Увенчав один из самых плодотворных этапов творческой эволюции В. Набокова, «Бледный огонь» оказал заметное влияние на последующие поколения писателей, сделавшись, как и предсказывал Джек Хэндли, «структурой для будущих кристаллов» (Op. cit. P. 40), среди которых можно особо выделить «Хазарский словарь» М. Павича и «Бесконечный тупик» Д. Галковского.
Мэри Маккарти{133}
Гром среди ясного неба
«Бледный огонь» — своего рода «Джек в коробочке»{134}, драгоценность Фаберже, заводная игрушка, шахматная задача, адская машина, ловушка для рецензента, игра в кошки-мышки, роман по принципу «сделай сам». Он состоит из разделенной на четыре «песни» поэмы в героических куплетах{135} объемом в девятьсот девяносто девять строк, снабженной редакторским предисловием, комментариями, указателем и черновыми вариантами текста. Если, согласно рекомендации составителя, собрать воедино и подогнать друг к другу отдельные его части, пользуясь разными ключами и перекрестными ссылками, которые, в свою очередь, приходится отыскивать примерно так, как мальчик-с-пальчик находил дорогу домой, тогда перед нами предстанет роман на нескольких уровнях. Эти «уровни» не являются привычными «смысловыми уровнями» модернистской критики, это скорее уровни в вымышленном пространстве, подобно «домам памяти» в средневековой мнемонике{136}, где слова, факты и числа, рассредоточенные по разным местам, ждали, когда в них появится необходимость, или подобно астрологическим «домам», на которые разделена небесная сфера.

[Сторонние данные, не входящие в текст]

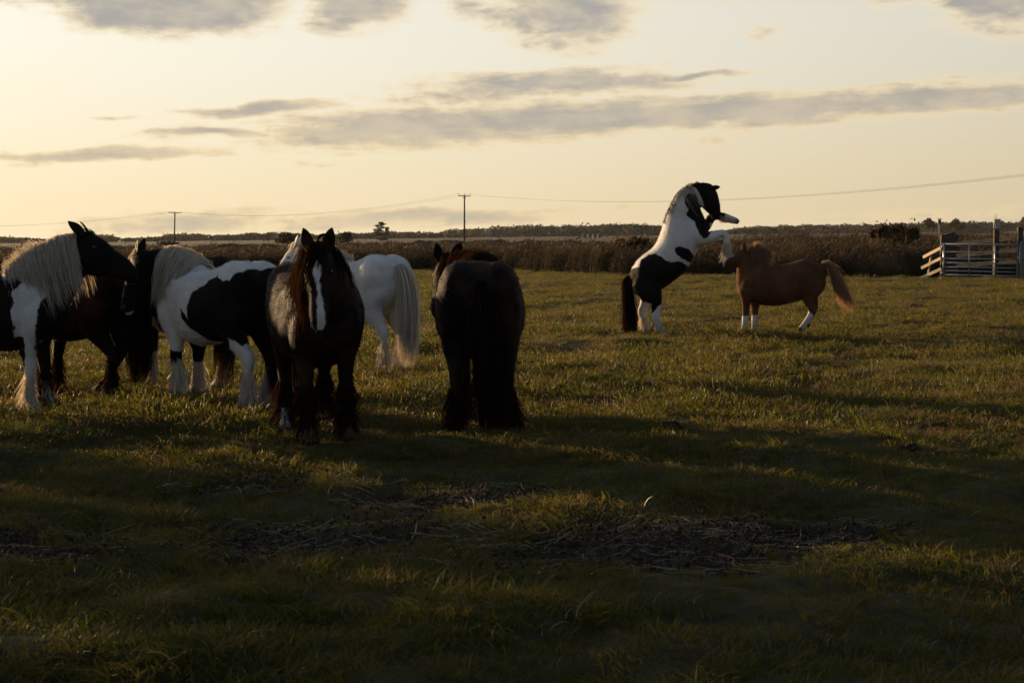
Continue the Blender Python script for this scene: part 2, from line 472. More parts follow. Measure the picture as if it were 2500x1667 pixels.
grass2 = scatter('grass', GV[used], F2, 40 * thin * sstep(gyv, 9.5, 14) * np.clip(16 / np.maximum(gyv, 3), .28, 1), 1.0 * vary, variant_coll('wide_variants', wide), 6)
tag(grass2, 'short tussocky sunlit grass of the middle and far pasture', 'grass', kind='stuff')

# taller coarse tussocks standing out of the turf
tall = [tuft(20 + i, 80, 0.10, 0.05, 0.14, 0.0040, 1.3, [GM, DM, GM][i]) for i in range(3)]
dn2 = 5.5 * np.clip(fall * 1.4, 0.2, 1) * sstep(fbm(gxv * 0.7 + 3, gyv * 0.9 + 77, 4), 0.44, 0.62) * (1 - MUDV.ravel()[used])
tus = scatter('grass_tussocks', GV[used], F2, dn2, np.ones(len(gxv)), variant_coll('tussock_variants', tall), 8)
tag(tus, 'taller coarse grass tussocks dotted over the grazed turf', 'grass', kind='stuff')

# straw and dead stalks lying on the bare earth
def straw():
    r = np.random.default_rng(5); P = []
    for (cx, cy, rx, ry), n in zip(MUD, (480, 360, 110, 120, 120, 90)):
        for _ in range(n):
            a = r.random() * 6.283; q = np.sqrt(r.random()) * 1.15
            x, y = cx + math.cos(a) * q * rx, cy + math.sin(a) * q * ry
            L = 0.02 + 0.24 * r.random() ** 3; d = r.normal(0, 0.5) if r.random() < .7 else r.random() * 6.28
            bend = r.normal(0, 0.15); lift = 0.006 + 0.02 * r.random()
            up = r.random() < 0.04
            pts = []
            for s in np.linspace(-.5, .5, 5):
                X = x + math.cos(d + bend * s) * L * s; Y = y + math.sin(d + bend * s) * L * s
                Z = gz(X, Y) + lift + (abs(r.normal(0, .004))) + ((s + .5) * L * 0.3 if up else 0)
                pts.append((X, Y, Z))
            P.append(pts)
    P = np.array(P)
    w = np.random.default_rng(6).uniform(0.002, 0.006, (len(P), 1)) * np.ones((1, 5))
    Va, Fa = ribbons(P, w, side=np.array([[[0.0, 1.0, 0.25]]]))
    Vb, Fb = ribbons(P, w, side=np.array([[[0.0, 0.2, 1.0]]]))
    return np.concatenate([Va, Vb]), np.concatenate([Fa, Fb + len(Va)])
SM = simple_mat('straw', (0.24, 0.20, 0.15), (0.44, 0.37, 0.28), 8, 0.6, 0.3)
V, F = straw()
tag(np_mesh('straw', V, F, SM), 'loose straw and dead stalks strewn on the bare earth', 'straw', kind='stuff')

# crumbs of earth over the bare patches
def clods():
    obs = []; mt = simple_mat('earth_clods', (0.022, 0.017, 0.012), (0.050, 0.039, 0.028), 40, 0.95, 0.1, bstr=.6, bdist=.004)
    for i in range(4):
        r = np.random.default_rng(60 + i); V = []; F = []
        ph = (1 + 5 ** .5) / 2
        base = np.array([(-1, ph, 0), (1, ph, 0), (-1, -ph, 0), (1, -ph, 0), (0, -1, ph), (0, 1, ph), (0, -1, -ph), (0, 1, -ph), (ph, 0, -1), (ph, 0, 1), (-ph, 0, -1), (-ph, 0, 1)]) / 1.9
        tri = np.array([(0, 11, 5), (0, 5, 1), (0, 1, 7), (0, 7, 10), (0, 10, 11), (1, 5, 9), (5, 11, 4), (11, 10, 2), (10, 7, 6), (7, 1, 8), (3, 9, 4), (3, 4, 2), (3, 2, 6), (3, 6, 8), (3, 8, 9), (4, 9, 5), (2, 4, 11), (6, 2, 10), (8, 6, 7), (9, 8, 1)])
        for j in range(22):
            s_ = 0.002 + 0.009 * r.random() ** 3
            V.append(base * s_ * r.uniform(.6, 1.3, (12, 3)) + np.array([r.normal(0, .06), r.normal(0, .06), s_ * .3])); F.append(tri + 12 * j)
        obs.append(np_mesh('earth_crumbs', np.concatenate(V), np.concatenate(F), mt, link=False))
    mv = MUDV.ravel()[used]
    return scatter('earth_clods', GV[used], F2, 300 * sstep(mv, .15, .7), np.ones(len(gxv)), variant_coll('clod_variants', obs), 12, tilt=.5, smin=.6, smax=1.5)
tag(clods(), 'crumbly dark clods of earth on the bare trodden patches', 'earth', kind='stuff')

# ------------------------------------------------------------------ reeds in the ditch
def reed_mat(name, head):
    m, b = new_mat(name)
    oi = b.n('ShaderNodeObjectInfo'); r = oi.outputs['Random']
    g = b.n('ShaderNodeNewGeometry')
    n1 = b.noise(g.outputs['Position'], 0.23, 4, 0.6)
    f = b.m('ADD', b.m('MULTIPLY', r, 0.45), b.m('MULTIPLY', n1, 0.75))
    if head:
        c = b.ramp(f, [(0.2, (0.030, 0.022, 0.017)), (0.6, (0.058, 0.040, 0.026)), (0.9, (0.08, 0.06, 0.036))]); t = b.mix(0.5, c, (0.075, 0.05, 0.03))
    else:
        c = b.ramp(f, [(0.2, (0.014, 0.016, 0.007)), (0.5, (0.026, 0.022, 0.010)), (0.85, (0.055, 0.037, 0.018))]); t = b.mix(0.35, c, (0.055, 0.043, 0.014))
    return finish(m, b, two_sided_leaf(b, c, t, 0.3, 0.7, 0.1))
RM, RH = reed_mat('reed_leaf', False), reed_mat('reed_plume', True)

def reed_clump(i, n=26, h0=1.05, h1=1.75):
    r = np.random.default_rng(300 + i)
    base = r.uniform(-0.4, 0.4, (n, 2)); h = r.uniform(h0, h1, n); ln = r.uniform(0.05, 0.30, n)
    s = np.linspace(0, 1, 5); P = np.zeros((n, 5, 3))
    P[..., 0] = base[:, :1] + (ln * h)[:, None] * s ** 2; P[..., 1] = base[:, 1:] + r.normal(0, .06, (n, 1)) * s
    P[..., 2] = h[:, None] * s - 0.05
    V, F = ribbons(P, np.array([.012, .014, .012, .009, .004])[None] * np.ones((n, 1)), rng=r)
    nl = n * 4                                   # leaves
    k = r.integers(0, n, nl); u = r.uniform(0.25, 0.92, nl)
    st = np.stack([base[k, 0] + ln[k] * h[k] * u ** 2, base[k, 1], h[k] * u], 1)
    L = r.uniform(0.25, 0.55, nl); an = r.normal(0.25, 1.0, nl); q = np.linspace(0, 1, 4)
    PL = np.zeros((nl, 4, 3))
    PL[..., 0] = st[:, :1] + (np.cos(an) * L)[:, None] * q; PL[..., 1] = st[:, 1:2] + (np.sin(an) * L * .6)[:, None] * q
    PL[..., 2] = st[:, 2:] + L[:, None] * (0.75 * q - 0.75 * q ** 2 * r.uniform(.4, 1.5, (nl, 1)))
    V2, F2_ = ribbons(PL, np.array([.014, .026, .018, .003])[None], rng=r)
    hd = r.random(n) < 0.55                      # plumes, blown to the right
    top = P[hd, -1]; nh = len(top); q = np.linspace(0, 1, 4)
    PH = np.zeros((nh, 4, 3))
    PH[..., 0] = top[:, :1] + 0.11 * q ** 1.5; PH[..., 1] = top[:, 1:2]
    PH[..., 2] = top[:, 2:] - 0.03 + 0.20 * q - 0.05 * q ** 2
    V3, F3 = ribbons(PH, np.array([.012, .05, .045, .008])[None], rng=r)
    o = np_mesh('reed_clump', np.concatenate([V, V2, V3]), np.concatenate([F, F2_ + len(V), F3 + len(V) + len(V2)]), RM, link=False)
    o.data.materials.append(RH)
    mi = np.zeros(len(F) + len(F2_) + len(F3), np.int32); mi[len(F) + len(F2_):] = 1
    o.data.polygons.foreach_set('material_index', mi)
    return o
rc = variant_coll('reed_variants', [reed_clump(i) for i in range(4)] + [reed_clump(5, 22, 0.7, 1.15)])
rx = np.arange(-48, 40, 0.8); rd = np.array([0.2, 0.8, 1.5, 2.5, 4, 6, 8, 11, 14, 18, 23, 28])
RX, RD = np.meshgrid(rx, rd)
wob = (fbm(RX * 0.35 + 8, RD * 0 + 3.3, 3) - 0.45) * 2.2
RY = ditch_y(RX) + RD + wob + 2.8 * sstep(RX, 9.5, 11.5) + 6 * sstep(RX, 13.5, 14.5)
RZ = ground_z(RX, RY)
i2 = np.arange(RX.size).reshape(RX.shape)
RF = np.stack([i2[:-1, :-1], i2[:-1, 1:], i2[1:, 1:], i2[1:, :-1]], -1).reshape(-1, 4)
rv = np.stack([RX, RY, RZ], -1).reshape(-1, 3)
rdens = (5.0 * (0.55 + 0.9 * sstep(fbm(RX * .5, RY * .5, 3), .3, .6)) * (1 - 0.75 * sstep(RD, 6, 25))).ravel()
rscl = ((0.60 + 0.22 * sstep(RD, 0, 4)) * (0.68 + 0.75 * fbm(RX * 0.30 + 5, RY * 0.35, 3))).ravel()
reeds = scatter('reeds', rv, RF, rdens, rscl, rc, 3, tilt=0.10, smin=0.8, smax=1.15)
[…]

Автору поэмы, скромному, даже непритязательному поэту, в духе Роберта Фроста, шестьдесят один год; он преподает в Вордсмитском университете в Нью-Уае, Аппалачия. Его зовут Джон Шейд; имя его жены, урожденной Айронделл (фамилия происходит от французского «ласточка»), — Сибил. Родители поэта были орнитологами. Некрасивая толстушка-дочь Джона и Сибил по имени Гэзель покончила с собой в юном возрасте, утопившись в пруду рядом с кампусом. Предметом академических исследований Шейда является творчество Поупа, что нашло отражение в поэме «Бледный огонь», написанной героическими двустишиями, хотя по содержанию она ближе поэзии Вордсворта: поэма хаотична, в ней много автобиографического материала, детских воспоминаний, естественно-научных фактов, риторических вопросов, обращенных к мирозданию, — что-то вроде американской «Прелюдии»{137}. В роли комментатора поэмы выступает коллега Шейда, профессор-эмигрант из Земблы, мифической страны, расположенной к северу от России. Его зовут Чарлз Кинбот, и он живет по соседству с Шейдом в доме, который снимает у судьи Голдсворта, преподавателя юридического факультета, находящегося в академическом отпуске. (Комментатор подсказывает, что, поменяв конечные слоги в фамилиях «Вордсмит» и «Голдсворт», мы получим Годдсмита и Вордсворта — двух мастеров рифмованных двустиший.) На время работы над комментариями Кинбот покинул Аппалачию и жил в бревенчатой хижине поселка Кедры, расположенного на юго-западе страны. К этому времени Шейд уже погиб (по чистой случайности) от руки убийцы, назвавшегося Джеком Греем, и Кинбот с согласия вдовы увез с собой рукопись поэмы, дабы в уединении, укрывшись от двух мошенников с факультета, претендовавших на обладание рукописью, подготовить ее к изданию.